Lights, Camera, Press Start
To film or not to film, the challenges of adapting games to the big screen
Act 2
Throw boobs at it
This has been an epoch for a lot of game>movies, most notably Dead or Alive. Throw hot, scantily clad women and success will surely follow. In all honestly this was the truest element to the game as all women in it had such overly inflated mammaries that they all surely required back braces. I’m surprised the game was so responsive. Surely all the consoles CPU power was directed to the physics engine that powered their insane jiggling at the slightest move. It is proven that guys will go and see hot young things on the silver screen, look at Megan Fox or in my case Jessica Alba. If Hollywood produced a movie where she stood in a bikini for an hour and half periodically doused with water and shaken dry I’d watch it. It doesn’t make for the most compelling narrative and it’s just plain lazy.
Bland commercialism
By this I mean Hollywood tricks like Americanising characters ala Dragonball. Even though this was an anime first it also had game tie-ins but the principal is the same. They recruited an American cast and took out all of the epic charging moves. It was a series that should have either been taken under a Japanese studio or left untouched. Also, have a gander at the new Tekken movie, Jin looks like a kid who would look more at home taking angled pictures on a social networking site than in an iron fist tournament. They also throw in the ‘love interest’ to generate some depth to the character but I’ll reserve judgment until I see the thing. I owe Tekken that much.

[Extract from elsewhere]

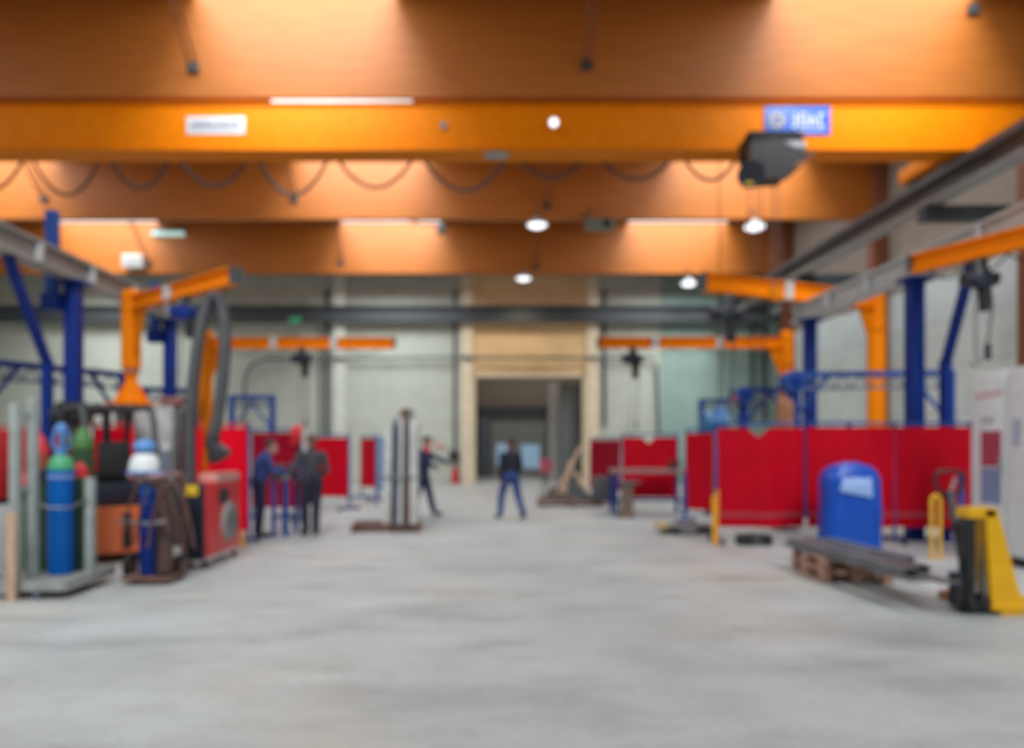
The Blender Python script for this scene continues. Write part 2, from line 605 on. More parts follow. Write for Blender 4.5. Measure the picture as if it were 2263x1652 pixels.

Get a director that couldn’t direct a man to hit water if he pushed him off a boat
Case in point: Uwe Boll. I look at him like a pet that has brought you a dead bird, its hearts in the right place and you want to pick it up and shake its little head till a spark of sense gets through. It doesn’t understand no matter how much you scold it. All you can do is look into its eyes, shake your head and accept it with a defeated smile. You could argue that even though his films are bad at least he’s doing them, right? If by the third movie you haven’t got it right then I’d call it a day. It’s like me continually running into a brick wall in the hope I’ll knock it down. I won’t, rock beats skull every time. A bad director can turn a great concept or script into something more akin to a fanboy’s trailer filmed on his Iphone.